Portrait of a Woman

Mykhailo Boichuk

  • Portrait of a Woman 2
Basic information
Mykhailo Boichuk
Portrait of a Woman
Date of creation
tempera painting
wood cardboard tempera
Dimensions (height x width, cm)
25.3 x 21.5
Information about author
Mykhailo Boichuk
Artist's lifetime
Mykhailo Boichuk was a Ukrainian muralist and representative of the Ukrainian cultural Renaissance of the early twentieth century. He was the founder of Boichukism, the original school of Ukrainian art, and leader of the group of Boichukists. His name is given to an artistic phenomenon that combined the forms of folk art and the heritage of Byzantium and Proto-Renaissance. The French called it Renovation Byzantine (Neo-Byzantism). In 1913, he became a member of the Shevchenko Scientific Society, and in 1917 – of the Ukrainian Scientific Society. Mykhailo Boichuk was born on October 30, 1882, in the village of Romanivka, near Terebovlia. He received an excellent artistic education thanks to the support of Metropolitan Andrey Sheptytsky. The painter studied in Lviv, Vienna, Krakow, and later in Munich and Paris. In 1909, he founded his own school where Mykola Kasperovych, Zofia Nalepinska, Zofia Baudouin de Courtenay, Helena Schramm and others studied. In 1911, he returned to Lviv where he worked as a fine art restorer and muralist at the National Museum (now the Andrey Sheptytsky National Museum in Lviv). In 1917, he became one of the founding professors of the Ukrainian State Academy of Arts where he headed the icon and fresco studio. In 1925, Mykhailo was one of the organizers of the Association of Revolutionary Art of Ukraine. The most significant works made together with students were paintings on modern themes in the Lutsk barracks in Kyiv in 1919, Sanatorium for Peasants on the coast of the Khadzhibey Estuary in Odesa between 1927 and 1928, and the Chervonozavodskyi Theater in Kharkiv between 1933 and 1935. All monumental paintings have not survived. On November 25, 1936, Mykhailo Boichuk was arrested and charged with Ukrainian bourgeois nationalism as well as being a leader of a national-fascist terrorist organization. The artist was shot, and most of his works were destroyed.
Object description
Most of the work is taken up by a full face portrait of a young woman. Compared to the overall surface of the painting, the woman’s head is slightly deepened in the layer of paint and soil. The face of the portrayed woman is sharply narrowed at the bottom; her chin is forked. The blue elongated eyes, a straight nose, and a long neck are reminiscent of the facial features we are used to seeing in icons. Her brown, slightly curly hair covers the ears. The woman is dressed in the white clothes. The background is ochre green, the horizon line is outlined. There are illegible inscriptions on the back of the work.

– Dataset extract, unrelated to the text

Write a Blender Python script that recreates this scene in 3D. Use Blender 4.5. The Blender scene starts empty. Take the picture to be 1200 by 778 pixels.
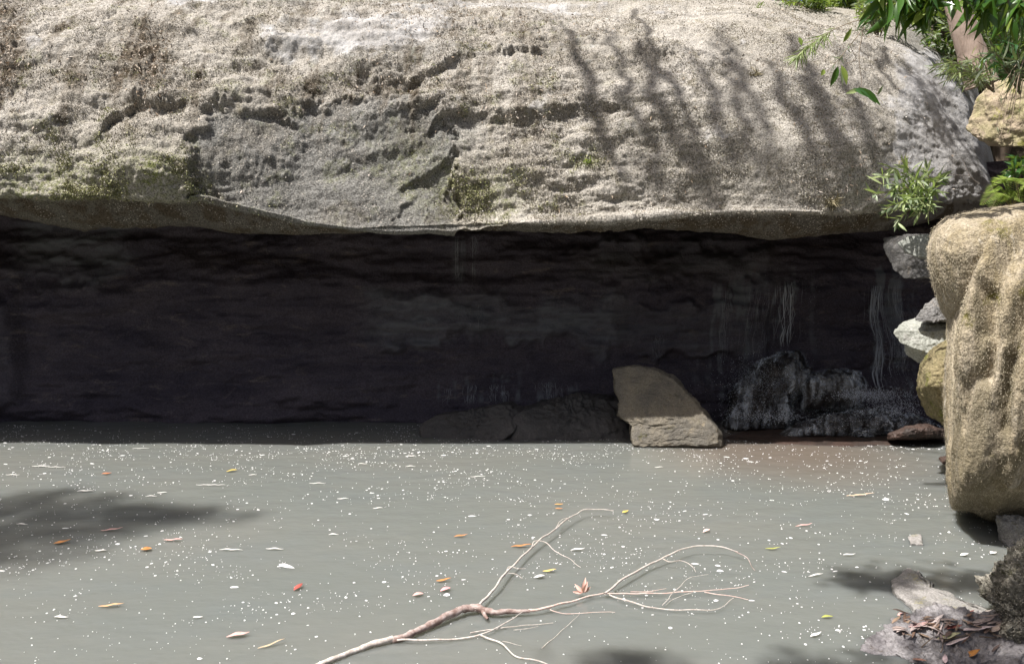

Most of Boichuk's works were destroyed after his execution by the Soviet authorities in 1937. However, some of Mykhailo Boichuk's works have been preserved thanks to the Lviv artist Yaroslava Muzyka, who, since 1914 when Mykhailo Boichuk was forced to leave Lviv with no opportunity to take his paintings with himself, had in keeping the artist's works and his small but significant archive. The Yaroslava Muzyka Fund is housed in the Lviv National Art Gallery. Presumably, the works we see now are only drafts and sketches for greater compositions.